The confession has sparked criticism from those who let the United States set up shop in their backyard.

“The US is setting a precedent of double standards which manifests itself in the backing of Sunni terrorists who fight against the legitimate government of Iran to create a separatist state in the south of the country. It's sad that the US air base has now become a transit corridor for pro-American militants from Sunni insurgent groups which organize attacks in Iran,” says political analyst Toktogul Kakchekeev.

The Jundallah group confirmed the arrest of Abdolmalek Rigi and now is accusing the US and other foreign intelligence services of helping the Iranian government capture its leader.

“The Jundallah group or The Rigi Brothers organization – it is a family firm, you might say – which operates as a terrorist organization and is widely thought to be based in Pakistan, but it operates in Iran on the other side of that border,” explained investigative journalist Webster Tarpley, who is sure there is an extra twist to the story involving Pakistan, which possibly gave the militant leader away.

The Jundallah group is believed to be engaged in drug smuggling and organizing terror acts.

They are accused of blowing up top Iranian Revolutionary Guard officers last year.

“This Abdolmalek Rigi was the number one most wanted terrorist on the Iranian most wanted list,” he said.

Despite the fact that the details of Abdolmalek Rigi’s arrest remain unclear, “either way it is a tremendous victory for the Iranians because they essentially decapitated this very threatening terror group,” believes Tarpley.

CIA’s dark ties

Webster Tarpley said that western political observers, like Seymour Hersh of The New Yorker and Brian Ross of the BBC, believe that the Jundallah group was on the CIA payroll.

This is the US$400 million in Iran’s Regime Change Act approved under [George W.] Bush. This guy has been meeting with, as some say, NATO Secretary General Jaap de Hoop Scheffer who met this terrorist and certainly NATO generals in Afghanistan,” accused Tarpley and added that “they [Jundallah group] operate as an arm of NATO strategy in the entire region.”

In Webster Tarpley’s opinion, this episode is part of the battle for Belujistan, a critical area for Iran for hydrocarbon transit to China.

It appears, said Tarpley, that the goal of the offensive of the US in the Helmand province of Afghanistan is Iran’s economic interests. By announcing the offensive in Helmand province, they “wanted to drive the Taliban to Pakistan,” cutting Iranian exports to China through Pakistani seaports.

Dr.
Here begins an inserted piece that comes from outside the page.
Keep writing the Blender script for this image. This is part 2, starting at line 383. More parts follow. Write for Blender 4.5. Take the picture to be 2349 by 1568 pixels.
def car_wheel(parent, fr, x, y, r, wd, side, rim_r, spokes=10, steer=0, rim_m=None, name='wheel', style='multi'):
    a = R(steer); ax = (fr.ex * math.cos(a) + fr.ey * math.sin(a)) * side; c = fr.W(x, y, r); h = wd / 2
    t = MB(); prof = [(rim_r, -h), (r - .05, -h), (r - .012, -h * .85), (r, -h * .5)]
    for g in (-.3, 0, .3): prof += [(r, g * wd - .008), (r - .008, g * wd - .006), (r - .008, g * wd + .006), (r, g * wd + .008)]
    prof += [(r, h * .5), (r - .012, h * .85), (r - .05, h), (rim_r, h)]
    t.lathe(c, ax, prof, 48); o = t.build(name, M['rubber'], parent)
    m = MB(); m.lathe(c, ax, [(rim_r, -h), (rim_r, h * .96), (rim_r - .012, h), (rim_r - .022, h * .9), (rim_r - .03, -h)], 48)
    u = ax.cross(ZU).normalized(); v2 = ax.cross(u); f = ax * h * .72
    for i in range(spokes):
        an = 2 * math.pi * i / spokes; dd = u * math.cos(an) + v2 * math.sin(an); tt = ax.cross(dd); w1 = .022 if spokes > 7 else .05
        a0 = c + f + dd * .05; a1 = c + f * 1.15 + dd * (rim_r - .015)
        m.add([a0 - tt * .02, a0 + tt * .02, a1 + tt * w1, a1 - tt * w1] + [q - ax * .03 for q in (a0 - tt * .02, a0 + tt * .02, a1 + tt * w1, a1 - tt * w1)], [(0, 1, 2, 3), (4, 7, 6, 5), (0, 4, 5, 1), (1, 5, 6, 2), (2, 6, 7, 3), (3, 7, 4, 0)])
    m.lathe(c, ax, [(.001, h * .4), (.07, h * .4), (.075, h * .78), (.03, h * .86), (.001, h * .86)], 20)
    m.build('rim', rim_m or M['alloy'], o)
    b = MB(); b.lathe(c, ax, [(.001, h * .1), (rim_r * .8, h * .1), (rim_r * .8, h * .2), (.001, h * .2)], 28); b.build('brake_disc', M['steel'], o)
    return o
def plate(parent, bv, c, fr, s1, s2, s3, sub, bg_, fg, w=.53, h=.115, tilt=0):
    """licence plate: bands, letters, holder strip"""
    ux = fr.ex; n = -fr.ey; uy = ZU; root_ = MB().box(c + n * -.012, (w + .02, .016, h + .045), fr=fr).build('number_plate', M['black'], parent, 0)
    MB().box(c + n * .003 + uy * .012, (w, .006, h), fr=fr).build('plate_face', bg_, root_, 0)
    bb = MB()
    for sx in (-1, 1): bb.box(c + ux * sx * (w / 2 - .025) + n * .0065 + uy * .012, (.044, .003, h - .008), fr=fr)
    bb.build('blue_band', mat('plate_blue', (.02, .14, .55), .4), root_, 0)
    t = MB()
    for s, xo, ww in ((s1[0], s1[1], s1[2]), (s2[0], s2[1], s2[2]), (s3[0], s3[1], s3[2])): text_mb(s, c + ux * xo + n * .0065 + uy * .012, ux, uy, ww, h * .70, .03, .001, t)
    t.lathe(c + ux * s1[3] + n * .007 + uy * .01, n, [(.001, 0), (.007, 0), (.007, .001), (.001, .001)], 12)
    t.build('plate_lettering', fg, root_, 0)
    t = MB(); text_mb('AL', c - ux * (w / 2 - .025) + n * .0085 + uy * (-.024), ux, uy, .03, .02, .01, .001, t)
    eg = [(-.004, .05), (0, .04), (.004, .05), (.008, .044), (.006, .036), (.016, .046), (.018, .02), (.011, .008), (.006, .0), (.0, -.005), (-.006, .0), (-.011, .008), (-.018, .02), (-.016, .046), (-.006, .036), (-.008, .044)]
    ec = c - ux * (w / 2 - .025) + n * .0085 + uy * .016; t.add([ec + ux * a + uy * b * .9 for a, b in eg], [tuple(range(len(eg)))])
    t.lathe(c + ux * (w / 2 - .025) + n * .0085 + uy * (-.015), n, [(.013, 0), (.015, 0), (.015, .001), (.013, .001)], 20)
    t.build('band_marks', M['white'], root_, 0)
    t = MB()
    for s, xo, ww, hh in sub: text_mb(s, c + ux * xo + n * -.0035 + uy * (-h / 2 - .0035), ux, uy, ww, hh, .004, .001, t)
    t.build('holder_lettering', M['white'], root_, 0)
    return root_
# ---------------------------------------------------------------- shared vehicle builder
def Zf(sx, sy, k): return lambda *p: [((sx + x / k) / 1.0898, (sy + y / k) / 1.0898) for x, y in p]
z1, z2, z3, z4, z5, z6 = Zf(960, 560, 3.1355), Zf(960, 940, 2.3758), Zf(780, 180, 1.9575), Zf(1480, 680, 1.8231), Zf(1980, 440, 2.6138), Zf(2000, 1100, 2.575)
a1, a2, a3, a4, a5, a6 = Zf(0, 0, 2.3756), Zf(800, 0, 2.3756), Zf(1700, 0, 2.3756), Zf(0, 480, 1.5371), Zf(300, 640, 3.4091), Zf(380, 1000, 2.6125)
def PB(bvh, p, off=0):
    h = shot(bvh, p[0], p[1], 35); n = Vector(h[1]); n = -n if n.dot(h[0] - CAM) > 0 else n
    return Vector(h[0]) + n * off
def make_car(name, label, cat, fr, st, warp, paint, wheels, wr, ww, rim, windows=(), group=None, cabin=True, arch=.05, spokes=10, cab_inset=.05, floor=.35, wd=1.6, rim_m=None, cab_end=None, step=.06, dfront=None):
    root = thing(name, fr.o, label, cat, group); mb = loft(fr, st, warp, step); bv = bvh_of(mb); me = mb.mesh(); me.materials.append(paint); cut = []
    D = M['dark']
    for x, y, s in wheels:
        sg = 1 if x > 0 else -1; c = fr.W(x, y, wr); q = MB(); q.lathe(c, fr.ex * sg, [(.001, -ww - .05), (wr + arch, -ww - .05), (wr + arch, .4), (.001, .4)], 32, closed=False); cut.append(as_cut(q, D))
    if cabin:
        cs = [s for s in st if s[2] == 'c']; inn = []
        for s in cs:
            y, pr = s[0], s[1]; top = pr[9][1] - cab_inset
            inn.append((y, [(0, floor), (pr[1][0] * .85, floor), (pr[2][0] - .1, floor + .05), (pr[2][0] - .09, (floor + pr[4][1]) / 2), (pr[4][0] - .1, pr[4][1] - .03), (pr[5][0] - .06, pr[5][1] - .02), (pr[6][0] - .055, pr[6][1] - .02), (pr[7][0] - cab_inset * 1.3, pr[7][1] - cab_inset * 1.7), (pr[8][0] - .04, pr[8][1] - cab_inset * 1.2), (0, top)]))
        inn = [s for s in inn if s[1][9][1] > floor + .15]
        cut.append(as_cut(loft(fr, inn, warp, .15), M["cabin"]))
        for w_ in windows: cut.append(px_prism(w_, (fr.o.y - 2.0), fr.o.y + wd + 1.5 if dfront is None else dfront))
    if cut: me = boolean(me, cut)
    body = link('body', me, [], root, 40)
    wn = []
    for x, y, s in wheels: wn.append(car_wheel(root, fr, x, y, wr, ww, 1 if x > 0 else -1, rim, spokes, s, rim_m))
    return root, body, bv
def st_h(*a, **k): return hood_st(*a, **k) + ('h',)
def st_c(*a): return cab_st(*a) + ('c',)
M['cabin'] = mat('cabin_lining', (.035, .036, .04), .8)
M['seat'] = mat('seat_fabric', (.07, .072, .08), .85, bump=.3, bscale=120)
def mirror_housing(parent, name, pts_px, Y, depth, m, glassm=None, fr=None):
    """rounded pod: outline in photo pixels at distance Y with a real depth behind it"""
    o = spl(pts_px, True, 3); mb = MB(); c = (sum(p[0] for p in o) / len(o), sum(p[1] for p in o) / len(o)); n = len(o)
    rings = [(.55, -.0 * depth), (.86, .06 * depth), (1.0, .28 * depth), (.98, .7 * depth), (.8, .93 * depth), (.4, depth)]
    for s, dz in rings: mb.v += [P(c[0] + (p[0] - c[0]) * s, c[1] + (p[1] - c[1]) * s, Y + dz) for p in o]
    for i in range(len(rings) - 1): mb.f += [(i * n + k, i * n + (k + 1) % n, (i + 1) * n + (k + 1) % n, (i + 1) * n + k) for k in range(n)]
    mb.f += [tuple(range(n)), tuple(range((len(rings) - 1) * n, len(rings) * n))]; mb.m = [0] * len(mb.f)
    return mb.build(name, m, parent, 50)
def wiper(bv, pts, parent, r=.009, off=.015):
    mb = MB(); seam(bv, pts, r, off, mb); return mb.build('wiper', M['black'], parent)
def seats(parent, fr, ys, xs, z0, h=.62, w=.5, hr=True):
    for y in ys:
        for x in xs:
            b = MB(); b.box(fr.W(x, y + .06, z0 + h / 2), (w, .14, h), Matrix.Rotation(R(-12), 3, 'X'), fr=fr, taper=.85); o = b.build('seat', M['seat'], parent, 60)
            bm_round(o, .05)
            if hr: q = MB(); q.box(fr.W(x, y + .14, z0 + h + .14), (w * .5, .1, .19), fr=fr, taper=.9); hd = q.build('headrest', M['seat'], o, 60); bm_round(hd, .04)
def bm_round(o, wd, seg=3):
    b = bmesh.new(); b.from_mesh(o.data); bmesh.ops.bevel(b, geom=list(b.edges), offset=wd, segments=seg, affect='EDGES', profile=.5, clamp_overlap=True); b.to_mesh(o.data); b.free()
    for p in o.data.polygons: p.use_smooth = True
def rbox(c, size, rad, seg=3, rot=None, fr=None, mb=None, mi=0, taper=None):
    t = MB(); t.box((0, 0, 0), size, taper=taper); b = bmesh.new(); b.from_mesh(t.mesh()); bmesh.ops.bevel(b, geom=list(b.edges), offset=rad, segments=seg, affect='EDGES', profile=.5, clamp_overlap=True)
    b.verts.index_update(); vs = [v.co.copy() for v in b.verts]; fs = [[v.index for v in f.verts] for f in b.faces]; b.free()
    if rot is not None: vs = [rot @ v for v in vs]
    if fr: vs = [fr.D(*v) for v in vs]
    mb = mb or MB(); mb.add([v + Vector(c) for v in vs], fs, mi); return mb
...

Seyed Mohammad Marandi of the University of Tehran claims that the US is being hypocritical and that Iranians are happy after Abdolmalek Rigi was captured.

“They were not only supporting this particular terrorist organization…[…] For many years, they’ve carried out many thousands of terrorist attacks on Iran, as well as other terrorist groups such as Pi-juk and so on,” Marandi told RT. “What is extraordinary about this particular terrorist organization, that has the backing of the United States, is that they carry out some of the most brutal murders, they cut people’s heads off on television and it does not get any coverage on BBC or CNN or in The New York Times, which is itself pretty extraordinary, but the murders that they carried out have angered the Iranians for the last few years. And it was a major victory for the Iranian intelligence organizations that they were able to capture the leader and his deputy the other day.”

Investigative journalist, Wayne Madsen, also posits there is a connection between the US and the group.

“What [Rigi] has stated on Iranian television is that he was there to meet a top US official,” says Madsen. “And the word I get from Asian intelligence services is that person was President Obama’s special envoy to Afghanistan and Pakistan Richard Holbrooke who happened to have been in Bishkek at the same time.”

Meanwhile, the US State Department strongly denies any involvement with Rigi and released this statement to RT:

“We view the arrest of Mr Rigi as a positive step to prevent potential attacks against innocent civilians. The US strongly condemns all forms of terrorism, including those that target Iran. Any allegations of US involvement are absurd. The US does not sponsor or support terrorism,” US State Department spokesperson Darby Holladay said.

Also, the Obama Administration has repeatedly said relations with Iran have to begin with renewed diplomacy, a sentiment that has critics growing increasingly more skeptical.

“I think it’s quite obvious that the United States is being very hypocritical,” Dr. Seyed Mohammad Marandi says. “They are not only supporting this terrorist organization but they were also supporting the MEK for a number of years, they have carried out many terrorists attacks in Iran over the last three decades.”